Bloomberg’s proposed improvements are mostly sound, including reinvesting in F-train subway tracks that have lain dormant for decades. Hundreds of thousands of outer-Brooklyn commuters could have a faster, less-crowded commute on upgraded tracks. Bloomberg also calls for faster bus service, which could be achieved with police enforcement of exclusive bus lanes in which other vehicles are prohibited, as well as the MTA’s use of improved technology. “Smart cards” that riders would wave or tap instead of swipe would speed up bus boarding, while GPS technology would enable the MTA to track buses, control traffic lights, and provide waiting customers with real-time schedules. (Another Bloomberg idea, free cross-town buses, makes good sense not as a permanent arrangement, as he has proposed, but as a stop-gap before smart-card technology makes it possible for customers to pay more quickly.) Bloomberg further proposes that the MTA make use of similar new technology in the subways. He hopes to offer count-down clocks so that waiting passengers can learn when their train is coming.

The MTA is already implementing some of these changes, but Bloomberg’s support would add political urgency, particularly if he folds all of his ideas into an easy-to-understand vision. He could pledge, for instance, to harness technology and investment to achieve a goal of “30 Minutes by 2030.” The projects he’s outlined so far could represent the first steps in a 20-year plan to get commuters from well-populated, outer-borough neighborhoods to midtown Manhattan in a half an hour or less.

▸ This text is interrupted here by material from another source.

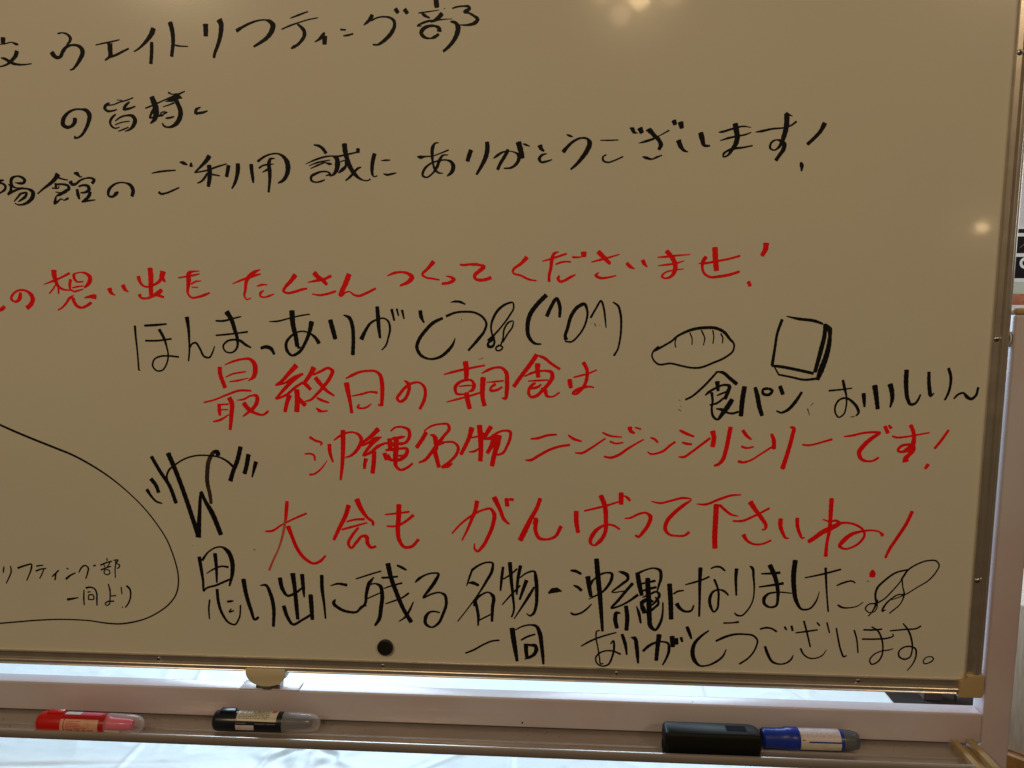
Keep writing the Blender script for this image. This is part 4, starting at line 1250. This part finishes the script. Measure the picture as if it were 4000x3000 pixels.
# ---------------------------------------------------------------- table behind, under a vinyl sheet
tb = tag(empty('table', (0,0.5,0)), 'long table behind the whiteboard under a white vinyl sheet', 'table')
tb.location = (0,0,0)
ZT = ZB-0.2
boxo('tabletop', (-1.3,0.945,0.03,0.95,ZT-0.032,ZT-0.006), M_greyp, tb, 0.003, 1)
for x in (-1.2,0.88):
    for y in (0.09,0.88): boxo('leg', (x-.015,x+.015,y-.015,y+.015,0,ZT-0.033), M_steel, tb, 0.002, 1)
nx, ny = 620, 270
FOLDP = [((-0.264, 0.145), (-0.265, 0.077), 1), ((0.308, 0.176), (0.31, 0.113), -1), ((-0.047, 0.144), (-0.061, 0.09), 1), ((0.01, 0.141), (0.012, 0.095), -1), ((0.63, 0.354), (0.629, 0.327), 1), ((0.798, 0.348), (0.812, 0.324), -1), ((-0.276, 0.355), (-0.27, 0.324), 1), ((-0.407, 0.074), (-0.182, 0.092), -1), ((0.25, 0.152), (0.197, 0.112), 1)]
FOLDS = []
for (ax, ay), (bx2, by2), sg in FOLDP:
    l = math.hypot(bx2-ax, by2-ay); FOLDS.append((ax, ay, (bx2-ax)/l, (by2-ay)/l, sg))
def wr(x, y):
    v = Vector((x*3.1,y*4.0,0.3)); h = 0
    for k, (s, a) in enumerate(((1.0,1.0),(2.3,0.6),(5.1,0.34),(11.0,0.14))):
        n_ = noise.noise(v*s+Vector((7.3*k,1.9*k,0))); h += a*(1-abs(n_)*2.4)**3*0.5
    h += 0.6*noise.noise(Vector((x*1.3,y*1.6,5)))
    # star of creases gathered at one point
    dx, dy = x-0.0, y-0.15; r = math.hypot(dx,dy)
    h += 0.9*math.exp(-(r/0.07)**2)*math.cos(5*math.atan2(dy,dx)+30*r+4*noise.noise(Vector((x*30,y*30,2))))*min(1,r/0.02)
    for ax, ay, ux, uy, sg in FOLDS:
        d = (x-ax)*uy-(y-ay)*ux; k = (x-ax)*ux+(y-ay)*uy
        h += sg*0.55*math.exp(-(d/0.0045)**2)*min(1, max(0, 1.2-abs(k)/0.22))
    return 0.0036*h
X0, X1, Y0, Y1 = -1.31,0.9495,0.022,0.96
bm = bmesh.new(); G = []
for j in range(ny+9):
    row = []
    for i in range(nx+9):
        jj = min(max(j-4,0),ny); ii = min(max(i-4,0),nx)
        x = X0+(X1-X0)*ii/nx; y = Y0+(Y1-Y0)*jj/ny; z = ZT+wr(x,y)
        ox = (i-4-ii); oy = (j-4-jj); d = 0.0
        if ox or oy:
            k = max(abs(ox),abs(oy)); d = (0.004,0.06,0.15,0.26)[k-1]
            out = (0.005,0.008,0.009,0.012)[k-1]+0.006*math.sin(x*40+y*37)*d*4
            x += (out if ox > 0 else -out if ox < 0 else 0); y += (out if oy > 0 else -out if oy < 0 else 0)
        row.append(bm.verts.new((x,y,z-d)))
    G.append(row)
for j in range(ny+8):
    for i in range(nx+8): bm.faces.new((G[j][i],G[j][i+1],G[j+1][i+1],G[j+1][i]))
cl = obj('tablecloth', bm, M_cloth, None, True)
tag(cl, 'wrinkled white vinyl sheet over the table, seen below the whiteboard frame and tray', 'tablecloth')

# ---------------------------------------------------------------- background at the right edge
ps = tag(empty('poster', (0,0,0)), 'black and white menu poster with an orange-brown picture at the right edge', 'poster')
def zrow(v): return ZB+0.738-(v-890)*0.000943
def pband(name, v0, v1, m, x0=1.86, x1=2.36, d=0.0): boxo(name, (x0,x1,1.998-d,2.0065,zrow(v1),zrow(v0)), m, ps)
boxo('sheet', (1.85,2.37,2.0068,2.0085,zrow(1420),zrow(884)), M_pw, ps)
pband('black_field', 894, 910, M_pk); pband('white_band', 910.2, 923, M_pw); pband('black_field', 923.2, 988, M_pk); pband('white_band', 988.2, 1002, M_pw)
pband('black_field', 1002.2, 1086, M_pk); pband('white_band', 1086.2, 1101, M_pw); pband('picture', 1101.4, 1147, M_pg); pband('picture', 1147.2, 1191, M_po); pband('white_band', 1191.2, 1400, M_pw)
def ring(cx, v, r, r2):
    bm = bmesh.new(); n = 32; a = []; b = []
    for i in range(n):
        t_ = 2*PI*i/n; a.append(bm.verts.new((cx+r*math.cos(t_),1.9965,zrow(v)+r*math.sin(t_)))); b.append(bm.verts.new((cx+r2*math.cos(t_),1.9965,zrow(v)+r2*math.sin(t_))))
    for i in range(n): bm.faces.new((a[i],a[(i+1) % n],b[(i+1) % n],b[i]))
    obj('letter', bm, M_pw, ps)
ring(2.1095,1026,0.0215,0.0115); ring(2.1260,946,0.0190,0.0100)
bm = bmesh.new(); vs = [bm.verts.new(p) for p in ((2.082,1.9967,zrow(968)),(2.087,1.9967,zrow(966)),(2.104,1.9967,zrow(950)),(2.101,1.9967,zrow(950)))]; bm.faces.new(vs); obj('stripe', bm, M_po, ps)

bx_ = tag(empty('covered_stand', (1.290,0.60,0), math.radians(-42)), 'beige linen covered stand partly hidden behind the right post', 'stand')
boxo('linen_cover', (-0.02,0.40,0.0,0.35,0.42,ZB-0.127), M_linen, bx_, 0.004, 2)
boxo('wooden_base', (-0.025,0.41,-0.012,0.36,0.0,0.4195), M_wood, bx_, 0.004, 1)
cb = tag(empty('cabinet', (1.75,1.18,0)), 'low tan wooden cabinet with a black panel, behind the linen covered stand', 'cabinet')
boxo('carcass', (-0.205,0.3,-0.18,-0.09,0.0,ZB+0.02), M_wood, cb, 0.003, 1)
boxo('black_panel', (-0.195,0.26,-0.184,-0.1805,ZB-0.19,ZB-0.02), M_blackp, cb)
boxo('black_panel', (-0.185,0.26,-0.184,-0.1805,ZB-0.27,ZB-0.235), M_blackp, cb)
gp = boxo('storage_crate', (1.612,1.672,1.515,1.56,0,0.30), M_greyp, None, 0.003, 1); tag(gp, 'narrow grey upright crate on the dark floor, seen past the table end', 'crate')
bm = bmesh.new(); cyl(bm, (1.715,1.52,0.0), 'z', 0.004, 0.004, 0.45, 12); mp_ = obj('metal_pole', bm, M_steel, None, True); tag(mp_, 'thin bright metal pole on the dark floor near the crate', 'pole')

Bloomberg’s proposal will remain just words, though, until he backs it up with cash. Mass-transit investment is expensive. For example, count-down clocks in subways are part of a multi-billion-dollar project to upgrade train communications from Depression-era technology. Sufficient money won’t come from the federal or state governments; it never has. Tackling bureaucracy, as the mayor suggested that the MTA do, is a fine idea, but it won’t be enough. To speed the projects he’s suggested and gain leverage over the MTA’s management at the same time, the mayor should dedicate $1.1 billion in city money each year—just 10 percent of what city taxpayers spend on education—to the MTA’s $5 billion annual capital budget. The city doesn’t usually devote money to MTA capital projects; Bloomberg made an exception in 2004 when he decided to pay the $2 billion cost of the #7 train extension to support Far West Side development projects. Consistently pumping city money into transit would help fund projects that Bloomberg believes are most important for New Yorkers. And it would mean putting another set of eyes on what the MTA does with the money in terms of cost and schedule overruns, contract structures, and the like.

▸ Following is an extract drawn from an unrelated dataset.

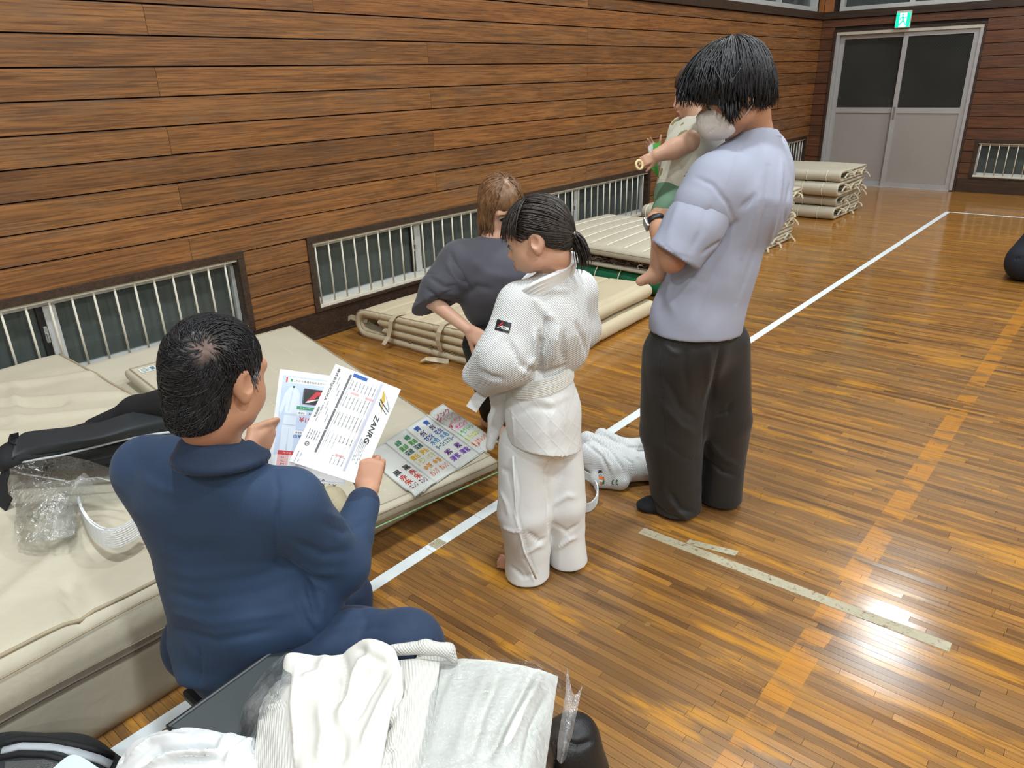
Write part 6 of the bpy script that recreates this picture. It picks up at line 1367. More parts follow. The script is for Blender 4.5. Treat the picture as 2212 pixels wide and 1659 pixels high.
def sheet_price():
    # landscape price table, turned so its top edge points to the right
    tl, bl, tr = at(725, 786, 1.983), at(625, 996, 1.869), at(866, 841, 2.050)
    p = Page(tl, bl, tr).toward(CAM_POS); o = tag(p.body('price_sheet', M_paper), 'laminated white price table sheet held in the right hand of the seated person', 'sheet')
    o.data.materials[0] = M_paper
    p.rect(GREY, .045, .245, .99 * .86, .275); p.rect(LILAC, .02, .70, .93, .735)
    for x in (.215, .40, .62): p.rect(WHITE_, x, .24, x + .008, .28, .0006)
    p.rect(BLUE, .02, .29, .055, .50)
    rg = random.Random(5)
    for c, x in enumerate((.09, .235, .42, .625)):
        for r in range(7):
            y = .32 + .054 * r
            if c == 0: p.text(INK, rg.choice(('AJTDM', 'AJNJ', 'ATOM', 'AJSU')) + ' ' + rg.choice(('540X', '510', '330')), x, y, .017, .09)
            elif c < 3: p.text(INK, f'{rg.randint(5, 13)},{rg.choice((100, 300, 450, 500, 850))}({rg.randint(6, 14)},{rg.choice((160, 330, 500, 850))})', x, y, .018, .13)
            elif r > 2: p.text(INK, f'{rg.randint(9, 32)},{rg.choice((500, 800, 300))}', x + .19, y, .018, .085); p.text(INK, f'AJ{rg.randint(10, 99)}帯', x, y, .018, .07)
            else: p.text(INK, 'サイズ表をご確認ください', x, y, .014, .15)
        for y in (.30, .69): p.rect(GREY, x - .012, y, x + .14, y + .0025)
    for y in (.30, .60, .66): p.rect(GREY, .05, y, .90, y + .0018)
    for a, b_ in ((.20, .36), (.20, .58), (.80, .52)): p.rect(PINK, a, b_, a + .022, b_ + .12, .0003)
    p.text(INK, '株式会社JUDOKA', .03, .055, .045, .335, bold=.012); p.text(INK, '〒  東京都  TEL・FAX', .38, .075, .022, .20); p.text(INK, '店舗営業', .44, .035, .030, .11, bold=.01)
    for r in range(6): p.text(INK, rg.choice(('送料無料のご案内', '一部地域を除く', '代引手数料', '定休日 日曜')), .10 + .06 * (r % 3) + .26 * (r // 3), .125 + .035 * (r % 3), .014, .08)
    for r in range(5): p.text(INK, rg.choice(('お申込', '税込価格', '帯刺繍', '納期')), .66 + .0 * r, .06 + .034 * r, .015, .09)
    p.text(INK, '裁判所認定の取扱店', .885, .05, .016, .11); p.text(GREY, '学校名・氏名', .89, .09, .018, .09)
    cpts = [(.80 + .022 * math.cos(t), .11 + .031 * math.sin(t)) for t in np.linspace(0, 2 * PI, 24)]; p.poly(GREY, cpts); p.poly(WHITE_, [(.80 + (a - .80) * .55, .11 + (b_ - .11) * .55) for a, b_ in cpts], .0007)
    p.rect(SILV, .795, .085, .805, .135, .0009)
    for r in range(5): p.text(INK, '・刺繍は別途料金を申し受けます ネーム位置をご指定', .575 + .02 * (r % 2), .755 + .022 * r, .015, .24 - .03 * (r % 3))
    # emblem: gold blade with black and silver strokes, then slanted lettering
    p.poly(GOLD, [(.07, .775), (.10, .80), (.235, .86), (.31, .885), (.22, .835), (.17, .80), (.12, .785)]); p.poly(GOLD, [(.08, .785), (.20, .80), (.19, .855), (.15, .85)], .0006)
    p.poly(SILV, [(.085, .80), (.215, .955), (.245, .965), (.245, .945), (.22, .935)]); p.poly(INK, [(.165, .79), (.19, .83), (.26, .97), (.262, .955), (.20, .825), (.175, .775)], .0008); p.poly(INK, [(.195, .79), (.22, .815), (.29, .955), (.29, .94), (.23, .81), (.20, .775)], .0008)
    p.text(INK, 'ZANRG', .325, .805, .075, .30, bold=.015, shear=.25)
    p.finish(o, {'print_grey': 'table_band', 'print_lilac': 'header_band', 'print_blue': 'blue_block', 'print_pink': 'stamp', 'print_gold': 'emblem_blade', 'print_silver': 'emblem_stroke', 'print_white': 'band_gap'})
sheet_price()
def sheet_gi():
    bl, br, tl = at(575, 1034, 2.045), at(745, 1048, 2.122), at(605, 797, 2.122)
    p = Page(bl, br, tl).toward(CAM_POS); o = tag(p.body('gi_flyer', M_paper), 'laminated flyer with a judo suit picture held in the left hand of the seated person', 'sheet')
    p.rect(PALE, .05, .22, .97, .95, .0002); p.rect(WHITE_, .10, .885, .95, .935, .0005); p.rect(RED, .095, .885, .115, .935, .0006)
    p.text(INK, 'これから柔道を始める方へ！', .19, .898, .022, .42); p.rect(GREEN, .15, .895, .18, .922, .0006); p.text(INK, '初心者におすすめ', .68, .898, .022, .26); p.rect(GREEN, .64, .895, .665, .922, .0006)
    # judo suit picture: jacket and trousers
    S = flat('print_suit', (.66, .74, .84)); SH = flat('print_suit_shade', (.52, .62, .76))
    p.poly(S, [(0.153, .84), (0.198, .86), (0.254, .83), (0.293, .79), (0.310, .60), (0.288, .56), (0.276, .70), (0.282, .50), (0.120, .50), (0.125, .70), (0.080, .58), (0.055, .62), (0.097, .78)], .0005)
    p.poly(SH, [(0.192, .855), (0.206, .85), (0.176, .62), (0.164, .62)], .0007); p.rect(SH, .12, .585, .282, .605, .0007); p.rect(INK, .19, .84, .215, .858, .0008)
    p.poly(S, [(0.114, .49), (0.288, .49), (0.271, .24), (0.209, .24), (0.201, .40), (0.181, .24), (0.114, .24)], .0005); p.poly(SH, [(0.198, .47), (0.204, .47), (0.204, .40), (0.198, .33)], .0007)
    # dark badge with red wing mark
    p.poly(GREY, [(0.340, .70), (0.750, .70), (0.760, .715), (0.760, .835), (0.750, .85), (0.340, .85), (0.330, .835), (0.330, .715)], .0006); p.poly(INK, [(0.345, .705), (0.745, .705), (0.745, .845), (0.345, .845)], .0007)
    p.poly(RED, [(0.380, .725), (0.500, .83), (0.590, .83), (0.600, .77), (0.560, .725), (0.520, .725), (0.545, .765), (0.535, .80), (0.460, .735)], .0009); p.poly(WHITE_, [(0.370, .715), (0.400, .735), (0.600, .775), (0.700, .80), (0.500, .745), (0.420, .72)], .0011); p.rect(RED, .555, .725, .585, .745, .0011)
    p.rect(GREEN, .27, .648, .66, .678, .0006); p.text(WHITE_, 'キャンペーン価格', .31, .653, .020, .28, h=.0010)
    p.rect(WHITE_, .28, .60, .40, .632, .0006); p.text(INK, '柔道衣', .30, .606, .018, .08); p.text(INK, 'ATOM柔道着', .43, .606, .022, .25, bold=.01)
    p.text(RED, '¥10,000', .32, .528, .052, .33, bold=.012); p.text(INK, '(税込)', .42, .505, .016, .14); p.rect(WHITE_, .27, .42, .39, .452, .0006); p.text(INK, '柔道帯', .29, .427, .018, .08); p.text(BLUE, '白帯 セット', .27, .385, .030, .30, bold=.01)
    p.rect(RED, .10, .225, .55, .262, .0006); p.text(WHITE_, 'サイズ   適応身長', .17, .233, .018, .26, h=.0010); p.rect(WHITE_, .08, .02, .98, .224, .0004); p.rect(PINK, .10, .065, .24, .224, .0006)
    for r in range(5): p.text(INK, ('YS', 'S', 'M', 'L', 'LL')[r], .15, .075 + .030 * r, .014, .04, h=.0010); p.text(INK, f'{110 + 10 * r}-{120 + 10 * r}cm', .34, .075 + .030 * r, .014, .13); p.rect(GREY, .26, .069 + .030 * r, .55, .0705 + .030 * r, .0006)
    p.text(INK, '株式会社JUDOKA', .12, -.0 + .012, .032, .62); p.text(INK, '※価格は変更になる場合があります', .10, .052, .012, .34)
    p.finish(o, {'print_pale_blue': 'photo_ground', 'print_white': 'white_box', 'print_red': 'red_print', 'print_green': 'green_bar', 'print_suit': 'suit_picture', 'print_suit_shade': 'suit_shade', 'print_grey': 'badge_edge', 'print_pink': 'table_cell', 'print_blue': 'blue_lettering'})
sheet_gi()
p = Page(at(540, 1020, 2.065), at(640, 1045, 2.091), at(556, 962, 2.091)).toward(CAM_POS); o = tag(p.body('blue_sheet', flat('sheet_light_blue', (.42, .70, .80), .3)), 'light blue sheet peeking out under the flyer beside the left hand', 'sheet')
for k in range(5): p.rect(flat('sheet_blue_line', (.15, .35, .55)) if k == 0 else bpy.data.materials['sheet_blue_line'], .05, .15 + .16 * k, .7, .19 + .16 * k)
p.finish(o, {'sheet_blue_line': 'print_lines'})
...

Because the city is already so tax-saturated, finding the money will require long-term spending cuts elsewhere—particularly in the $13.6 billion that the city will spend on pension and health-care benefits for public-sector workers this year. While New York itself can do more to save on health-care costs, fixing future pension benefits requires state approval. To that end, the mayor could support statewide candidates who understand that government exists to serve the public, not to funnel money to powerful unions.

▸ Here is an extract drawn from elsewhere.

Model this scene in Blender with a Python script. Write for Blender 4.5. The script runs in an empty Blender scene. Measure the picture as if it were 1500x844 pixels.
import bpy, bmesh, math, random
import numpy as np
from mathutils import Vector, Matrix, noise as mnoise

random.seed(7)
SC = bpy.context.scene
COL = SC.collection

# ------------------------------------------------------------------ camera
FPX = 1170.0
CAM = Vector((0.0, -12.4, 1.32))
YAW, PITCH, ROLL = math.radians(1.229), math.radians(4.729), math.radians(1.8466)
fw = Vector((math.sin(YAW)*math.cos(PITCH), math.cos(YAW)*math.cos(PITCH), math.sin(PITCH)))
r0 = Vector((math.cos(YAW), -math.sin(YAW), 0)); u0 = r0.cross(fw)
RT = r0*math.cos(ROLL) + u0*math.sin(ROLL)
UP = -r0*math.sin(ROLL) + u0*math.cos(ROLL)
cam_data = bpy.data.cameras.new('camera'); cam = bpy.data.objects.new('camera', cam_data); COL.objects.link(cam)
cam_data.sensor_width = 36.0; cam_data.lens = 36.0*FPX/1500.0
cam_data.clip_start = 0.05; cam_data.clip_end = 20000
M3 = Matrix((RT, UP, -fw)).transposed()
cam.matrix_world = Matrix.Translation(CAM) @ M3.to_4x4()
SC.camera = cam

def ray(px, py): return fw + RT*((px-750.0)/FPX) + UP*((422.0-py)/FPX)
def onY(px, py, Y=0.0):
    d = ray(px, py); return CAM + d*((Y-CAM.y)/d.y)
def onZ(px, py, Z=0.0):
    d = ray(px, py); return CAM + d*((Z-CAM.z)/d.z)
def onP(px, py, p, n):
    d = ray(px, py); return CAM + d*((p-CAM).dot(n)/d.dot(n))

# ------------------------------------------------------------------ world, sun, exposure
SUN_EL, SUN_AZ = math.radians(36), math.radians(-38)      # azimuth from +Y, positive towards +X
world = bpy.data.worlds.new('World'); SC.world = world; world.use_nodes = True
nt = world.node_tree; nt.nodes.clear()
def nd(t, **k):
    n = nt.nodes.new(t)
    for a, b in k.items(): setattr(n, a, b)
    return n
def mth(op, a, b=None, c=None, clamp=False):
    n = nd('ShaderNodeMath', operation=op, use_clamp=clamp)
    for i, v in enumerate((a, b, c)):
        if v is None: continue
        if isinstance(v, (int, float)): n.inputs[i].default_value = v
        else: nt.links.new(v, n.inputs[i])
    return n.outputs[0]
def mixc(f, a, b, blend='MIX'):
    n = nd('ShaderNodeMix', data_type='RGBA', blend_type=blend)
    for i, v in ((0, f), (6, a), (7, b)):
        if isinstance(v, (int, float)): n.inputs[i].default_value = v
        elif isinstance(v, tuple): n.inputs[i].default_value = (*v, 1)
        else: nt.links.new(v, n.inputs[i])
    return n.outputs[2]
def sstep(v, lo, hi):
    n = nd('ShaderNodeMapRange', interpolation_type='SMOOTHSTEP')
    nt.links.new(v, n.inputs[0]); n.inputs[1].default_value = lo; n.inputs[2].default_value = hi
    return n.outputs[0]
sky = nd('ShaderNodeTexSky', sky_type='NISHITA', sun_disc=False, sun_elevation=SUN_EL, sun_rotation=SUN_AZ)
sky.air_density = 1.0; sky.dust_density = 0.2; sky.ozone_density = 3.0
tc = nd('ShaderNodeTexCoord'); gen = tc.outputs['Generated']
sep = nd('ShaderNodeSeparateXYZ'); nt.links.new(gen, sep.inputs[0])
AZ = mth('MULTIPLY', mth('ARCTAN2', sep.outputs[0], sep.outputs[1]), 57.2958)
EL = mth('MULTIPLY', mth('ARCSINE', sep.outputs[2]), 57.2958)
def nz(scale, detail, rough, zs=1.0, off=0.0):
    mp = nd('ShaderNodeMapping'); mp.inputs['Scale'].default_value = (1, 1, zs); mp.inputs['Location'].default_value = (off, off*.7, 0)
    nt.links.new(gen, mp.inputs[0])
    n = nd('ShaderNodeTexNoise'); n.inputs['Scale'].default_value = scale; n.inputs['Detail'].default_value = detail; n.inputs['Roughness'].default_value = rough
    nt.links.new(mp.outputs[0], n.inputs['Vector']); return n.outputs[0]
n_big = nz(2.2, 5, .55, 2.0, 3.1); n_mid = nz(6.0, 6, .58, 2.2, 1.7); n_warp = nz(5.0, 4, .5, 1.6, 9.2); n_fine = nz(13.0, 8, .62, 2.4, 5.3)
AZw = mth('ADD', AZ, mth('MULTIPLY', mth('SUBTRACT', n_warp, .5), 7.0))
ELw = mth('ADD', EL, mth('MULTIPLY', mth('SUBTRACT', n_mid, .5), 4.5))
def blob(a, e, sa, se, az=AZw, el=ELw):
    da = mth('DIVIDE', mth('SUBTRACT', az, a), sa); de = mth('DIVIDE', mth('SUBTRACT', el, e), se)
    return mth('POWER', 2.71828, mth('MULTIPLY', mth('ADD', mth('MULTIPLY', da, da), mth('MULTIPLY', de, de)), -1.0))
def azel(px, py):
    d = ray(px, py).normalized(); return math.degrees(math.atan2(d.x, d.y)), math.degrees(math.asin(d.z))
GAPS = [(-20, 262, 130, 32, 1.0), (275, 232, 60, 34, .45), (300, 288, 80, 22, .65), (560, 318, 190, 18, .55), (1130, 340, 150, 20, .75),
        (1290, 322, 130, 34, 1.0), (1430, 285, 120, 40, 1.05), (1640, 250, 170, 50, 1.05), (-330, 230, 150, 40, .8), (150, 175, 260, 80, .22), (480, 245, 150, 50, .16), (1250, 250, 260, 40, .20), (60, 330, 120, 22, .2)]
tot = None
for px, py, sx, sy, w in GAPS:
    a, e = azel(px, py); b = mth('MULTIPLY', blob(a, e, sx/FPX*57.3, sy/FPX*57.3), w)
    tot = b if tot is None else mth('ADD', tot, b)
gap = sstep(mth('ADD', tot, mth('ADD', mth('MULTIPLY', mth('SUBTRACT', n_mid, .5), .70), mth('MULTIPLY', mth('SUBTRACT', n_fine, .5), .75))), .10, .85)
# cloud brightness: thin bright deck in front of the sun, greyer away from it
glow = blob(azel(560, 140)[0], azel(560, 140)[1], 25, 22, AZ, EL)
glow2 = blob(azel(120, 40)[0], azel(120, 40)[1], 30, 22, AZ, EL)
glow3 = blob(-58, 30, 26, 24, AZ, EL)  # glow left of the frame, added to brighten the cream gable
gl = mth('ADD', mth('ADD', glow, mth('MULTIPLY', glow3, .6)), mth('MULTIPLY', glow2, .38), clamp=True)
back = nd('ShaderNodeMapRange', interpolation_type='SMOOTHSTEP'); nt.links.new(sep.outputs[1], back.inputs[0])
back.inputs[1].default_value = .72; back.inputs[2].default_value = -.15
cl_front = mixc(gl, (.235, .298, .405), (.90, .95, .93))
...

The MTA itself, too, must cut its spending, particularly on union labor, so that new money goes toward service improvements, not exploding costs. In his Monday proposal, the mayor offered support for changing some union work rules to give the MTA more flexibility in scheduling workers. He should also push state pols to address city transit workers’ young retirement age (55) and spiraling health-care costs, as well as the unsustainable worker costs at the MTA’s commuter railroads, which cut into the resources the MTA has to invest in the overall region. The mayor could start by sending an open letter to the state officials who are drawing up the MTA’s next contract with the Transport Workers Union, explaining how important it is that transit customers and taxpayers get more concessions from the union on work rules and benefits.

Mayor Bloomberg has set himself a difficult task, but if he embraces it and succeeds, he’ll leave New Yorkers with a valuable legacy that would benefit the city long after he’s left office.